AutosReflections

The Best Laid Plans

I had a plan for this car. Drive it, care for it. Be meticulous, no short cuts. Keep it as stock as possible. In short, be a caretaker of the breed and hopefully pass it on to my boys to enjoy. I still hope to do the latter, but the former took a hit last month when it decided to leave pieces of a valve spring under the head cover. I was tripping in Cave Creek outside Phoenix, some 1,400 miles from home and up until this point, having a great time.

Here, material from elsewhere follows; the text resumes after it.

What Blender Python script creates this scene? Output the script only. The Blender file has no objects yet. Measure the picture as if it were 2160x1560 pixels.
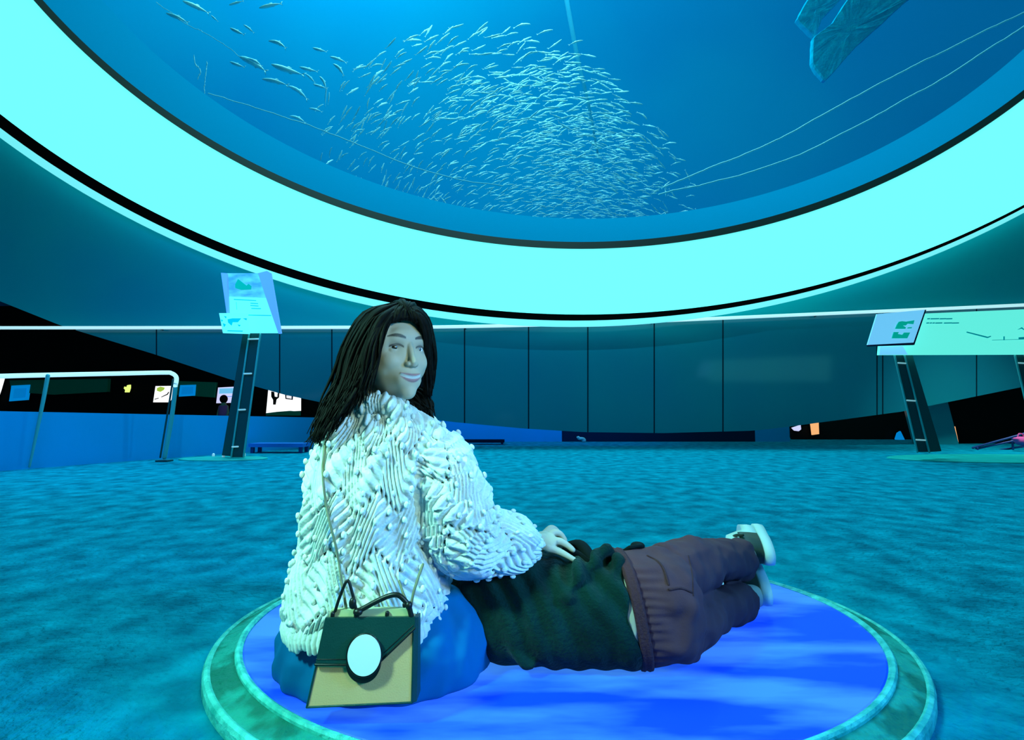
import bpy, bmesh, math, random
import numpy as np
from mathutils import Vector, noise as mnoise
random.seed(7); np.random.seed(7)
PI = math.pi
S = bpy.context.scene
COL = S.collection
# ------------------------------------------------------------------ camera
FPX, CZ, PITCH = 1100.0, 0.67, math.atan(90/1100.0)
cam = bpy.data.cameras.new('camera'); cam.sensor_width = 36; cam.lens = 36*FPX/2160; cam.clip_end = 300
co = bpy.data.objects.new('camera', cam); COL.objects.link(co)
co.location = (0, 0, CZ); co.rotation_euler = (PI/2 + PITCH, 0, 0); S.camera = co
# ------------------------------------------------------------------ view, world, lights
vs = S.view_settings; vs.view_transform = 'Standard'; vs.look = 'None'; vs.gamma = 1; vs.use_curve_mapping = False; vs.exposure = 0
W = bpy.data.worlds.new('hall_ambient'); S.world = W; W.use_nodes = True
bg = W.node_tree.nodes['Background']; bg.inputs[0].default_value = (0.03, 0.42, 0.50, 1); bg.inputs[1].default_value = 0.23
def area(name, loc, target, size, power, color, size_y=None, spread=PI):
    l = bpy.data.lights.new(name, 'AREA'); l.energy = power; l.color = color; l.size = size; l.spread = spread
    if size_y: l.shape = 'RECTANGLE'; l.size_y = size_y
    o = bpy.data.objects.new(name, l); COL.objects.link(o); o.location = loc
    o.rotation_euler = (Vector(target)-Vector(loc)).to_track_quat('-Z', 'Y').to_euler()
    return o
area('hall_spotlight', (-2.0, -0.15, 2.6), (-0.35, 1.25, 0.5), 0.3, 6.5, (0.33, 1.0, 0.80), spread=0.52)
dl = bpy.data.lights.new('overhead_fill', 'SPOT'); dl.energy = 520; dl.color = (0.10, 0.72, 1.0); dl.spot_size = 2.7; dl.spot_blend = 1.0; dl.shadow_soft_size = 0.02  # unseen fill over the floor, kept tiny so the pane shows no reflection
do = bpy.data.objects.new('overhead_fill', dl); COL.objects.link(do); do.location = (1.5, 6.8, 6.1)
area('under_dish_fill', (0.2, 11.1, 1.3), (0.2, 12.2, 0.2), 6.0, 30, (0.02, 0.25, 1.0), size_y=0.2)  # added behind the dish, out of view, to brighten the blue base wall
area('front_fill', (1.4, -0.6, 1.5), (-0.2, 1.3, 0.65), 0.4, 1.7, (0.68, 1.0, 0.80), spread=0.7)  # added unseen fill that lifts the woman's face
area('blue_side_fill', (2.4, 0.2, 1.5), (0.0, 1.35, 0.3), 0.5, 9, (0.06, 0.38, 1.0), spread=0.8)  # added blue fill from the right to tint the sleeve
area('gallery_wall_washer', (-4.4, 5.2, 4.0), (-5.5, 8.5, 0.2), 1.6, 105, (0.05, 0.45, 1.0))
area('gallery_fill_left', (-9, 13.5, 4.6), (-9, 16, 1), 1.0, 30, (1, .9, .95))  # added fill, brightens the small figure in pink
area('gallery_fill_right', (8.5, 7.5, 4.5), (9, 9.5, .3), .6, 22, (.9, 1, .95), spread=1.0)  # added fill, brightens the pink bag
area('tank_fill_front', (1.0, 14.0, 17.5), (1.0, 18, 6.0), 7.0, 950, (0.45, 0.95, 1.0))  # added fill inside the tank so the near sides of the fish brighten
area('tank_lamp_left', (-9.0, 18.5, 31.0), (-6.0, 19.0, 5.0), 8.0, 5200, (0.35, 0.95, 1.0))
area('tank_lamp_middle', (3.0, 18.0, 33.0), (3.0, 18.5, 4.0), 8.0, 2600, (0.35, 0.9, 1.0))
area('tank_lamp_right', (17.0, 18.0, 33.0), (15.0, 20.0, 4.0), 8.0, 1000, (0.2, 0.7, 1.0))
# ------------------------------------------------------------------ projection
cp, sp = math.cos(PITCH), math.sin(PITCH)
def P(px, py, Y):
    a, b = (px-1080)/FPX, (780-py)/FPX
    d = np.array([a, cp - b*sp, sp + b*cp])
    return np.array([0, 0, CZ]) + d*(Y/d[1])
def G(px, py, z=0.0):
    a, b = (px-1080)/FPX, (780-py)/FPX
    d = np.array([a, cp - b*sp, sp + b*cp])
    return np.array([0, 0, CZ]) + d*((z-CZ)/d[2])
# ------------------------------------------------------------------ materials
def mat(name, c, rough=0.6, c2=None, scale=8.0, detail=4.0, stretch=(1,1,1), bump=0.0, bscale=None, emit=None, estr=1.0,
        metal=0.0, spec=0.3, lo=0.35, hi=0.65, ecol2=None, attr=None, sheen=0.0, coords='Object'):
    m = bpy.data.materials.new(name); m.use_nodes = True
    N, L = m.node_tree.nodes, m.node_tree.links
    b = N['Principled BSDF']
    b.inputs['Base Color'].default_value = (*c, 1); b.inputs['Roughness'].default_value = rough
    b.inputs['Metallic'].default_value = metal; b.inputs['Specular IOR Level'].default_value = spec
    if sheen: b.inputs['Sheen Weight'].default_value = sheen
    tc = mp = None
    if c2 is not None or bump or ecol2 is not None:
        tc = N.new('ShaderNodeTexCoord'); mp = N.new('ShaderNodeMapping'); mp.inputs['Scale'].default_value = stretch
        L.new(tc.outputs[coords], mp.inputs[0])
    if c2 is not None or ecol2 is not None:
        n = N.new('ShaderNodeTexNoise'); n.inputs['Scale'].default_value = scale; n.inputs['Detail'].default_value = detail
        L.new(mp.outputs[0], n.inputs['Vector'])
        r = N.new('ShaderNodeMapRange'); r.inputs[1].default_value = lo; r.inputs[2].default_value = hi
        L.new(n.outputs[0], r.inputs[0])
        if c2 is not None:
            x = N.new('ShaderNodeMix'); x.data_type = 'RGBA'; x.inputs[6].default_value = (*c, 1); x.inputs[7].default_value = (*c2, 1)
            L.new(r.outputs[0], x.inputs[0]); L.new(x.outputs[2], b.inputs['Base Color'])
        if ecol2 is not None:
            x2 = N.new('ShaderNodeMix'); x2.data_type = 'RGBA'; x2.inputs[6].default_value = (*emit, 1); x2.inputs[7].default_value = (*ecol2, 1)
            L.new(r.outputs[0], x2.inputs[0]); L.new(x2.outputs[2], b.inputs['Emission Color'])
    if attr:
        a = N.new('ShaderNodeAttribute'); a.attribute_name = attr; L.new(a.outputs[0], b.inputs['Base Color'])
    if bump:
        n2 = N.new('ShaderNodeTexNoise'); n2.inputs['Scale'].default_value = bscale or scale*3; n2.inputs['Detail'].default_value = 5
        L.new(mp.outputs[0], n2.inputs['Vector'])
        bp = N.new('ShaderNodeBump'); bp.inputs['Strength'].default_value = bump; bp.inputs['Distance'].default_value = 0.02
        L.new(n2.outputs[0], bp.inputs['Height']); L.new(bp.outputs[0], b.inputs['Normal'])
    if emit is not None:
        b.inputs['Emission Color'].default_value = (*emit, 1) if ecol2 is None else b.inputs['Emission Color'].default_value
        b.inputs['Emission Strength'].default_value = estr
    return m
def srgb(r, g, b):
    f = lambda v: (v/255/12.92) if v/255 <= 0.04045 else ((v/255+0.055)/1.055)**2.4
    return (f(r), f(g), f(b))
# ------------------------------------------------------------------ object helpers
def new_mesh(name, V, Fc, mats, smooth=True, fm=None, cols=None):
    me = bpy.data.meshes.new(name)
    me.from_pydata([tuple(map(float, v)) for v in V], [], [tuple(int(i) for i in f) for f in Fc])
    for m in (mats if isinstance(mats, (list, tuple)) else [mats]): me.materials.append(m)
    if fm is not None: me.polygons.foreach_set('material_index', np.asarray(fm, dtype=np.int32))
    if smooth is True: me.polygons.foreach_set('use_smooth', np.ones(len(me.polygons), dtype=bool))
    if cols is not None:
        a = me.color_attributes.new('Col', 'FLOAT_COLOR', 'POINT')
        a.data.foreach_set('color', np.c_[cols, np.ones(len(cols))].astype(np.float32).ravel())
    me.update(); return me
def wloc(o):
    v = Vector((0, 0, 0))
    while o: v += o.location; o = o.parent
    return np.array(v)
def obj(name, VF, mats, parent=None, smooth=True, fm=None, cols=None, origin=None, label=None):
    V, Fc = VF; V = np.asarray(V, float)
    base = wloc(parent) if parent else np.zeros(3)
    loc = np.zeros(3) if origin is None else np.asarray(origin, float)-base
    me = new_mesh(name, V-base-loc, Fc, mats, smooth, fm, cols)
    o = bpy.data.objects.new(name, me); COL.objects.link(o); o.location = loc
    if parent: o.parent = parent
    if label: o['label'] = label
    return o
def tag(o, label, cat, group=None, kind=None):
    o['label'] = label; o['category'] = cat
    if group: o['group'] = group
    if kind: o['kind'] = kind
    return o
def thing(name, label, cat, loc, group=None):
    o = bpy.data.objects.new(name, None); COL.objects.link(o); o.location = tuple(map(float, loc)); o.empty_display_size = 0.1
    return tag(o, label, cat, group)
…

After getting it towed to the local Aston Martin dealer in Scottsdale, I waited a week for them to devote enough time to it to inform me of a broken exhaust valve spring. When something like that breaks it usually means there are probably other issues going on in the engine, so it isn’t just replace the spring and move on. The dealer offered to have the head reworked, but they were so leery of the condition of the lower half of the motor (bearings, rods) they were recommending a complete long block replacement engine from the factory in Cologne, Germany. Oh, and while the engine’s out, we should replace the clutch. All that to the tune of $49,000. Yeah, that’s not a typo.

By now you probably know I’m not talking about a regular car. This is a 2012 Aston Martin V12 Vantage. Only 1,200 were built between 2009 and 2012. It’s been a dream car of mine, and one I was finally able to purchase in January, 2013. Since then I’ve put over 53,000 miles on it and it’s performed flawlessly – until now.

At first, I gulped and accepted a new engine was probably the best route forward. But, I wasn’t comfortable with the explanations I was getting from the Aston service dept, so I started asking questions. I asked the service advisor a bunch of questions. I went online and asked for input from fellow Aston owners. And I emailed several Aston expert restorers, performance parts builders and service agents in the US, England and Canada. Naturally, I got a lot of sympathy. I got even more free advice; ideas about what I should do and how I should do it. Things like ‘replace it with an LS engine!’ Good God, man, you can’t be serious? Why do Americans always want to plug a Chevy engine into everything with four wheels? Then there was the ‘buy a replacement for a lot less money on eBay.’ Again, are you serious? I’m not buying anything that expensive and complicated sight unseen or off a random website. There was even a suggestion to rebuild the car better by doing a Frankenstein conversion with a Tesla. Again, I bought this car for a reason, and it wasn’t to make it into something else.

Thankfully, I also got a broad range of thoughts from the experts. That these Aston professionals are dedicated enough to respond to an email with nothing more connecting us than a carmaker says something about their commitment to owners of the brand. They provided real options and serious, detailed thoughts about what might be going on gained from decades of experience with these engines. It’s come down to pursuing a rebuild with an independent British auto shop in Phoenix run by Greg Nel, a dedicated perfectionist – just the kind of guy I want to get in league with. It turns out he is also a dealer for Aston aftermarket performance parts builder VelocityAP in the Okanogan/Osoyoos region of British Columbia. For starters, Greg spent a fair amount of time talking with me about what might be wrong and what could be done, and assuring me we could repair the engine and even provide some performance improvements for about half what the dealer was quoting. Now we’re getting somewhere!

I’m waiting for Greg to give me a couple of quotes for various ways forward. I want to get my car out of the dealer lot and into British Automotive Repair, where my car will be a work of enthusiasm and passion, not just another fix to be banged out to make room for the next one.

Stay tuned while I figure this out and give you the next installment in this journey that’s obviously one of the heart and not one based upon rational, common sense. If it were that, I would be following the advice of one of those crazy people I mentioned before, maybe even the guy who said, “just find a dealer who will take it in trade for a new one.”

What’s crazier, trying to preserve something that’s unique, or succumbing to a purely rational solution? There will always be two schools of thought on that. Maybe in a few months we’ll find out if my next move is a smart one.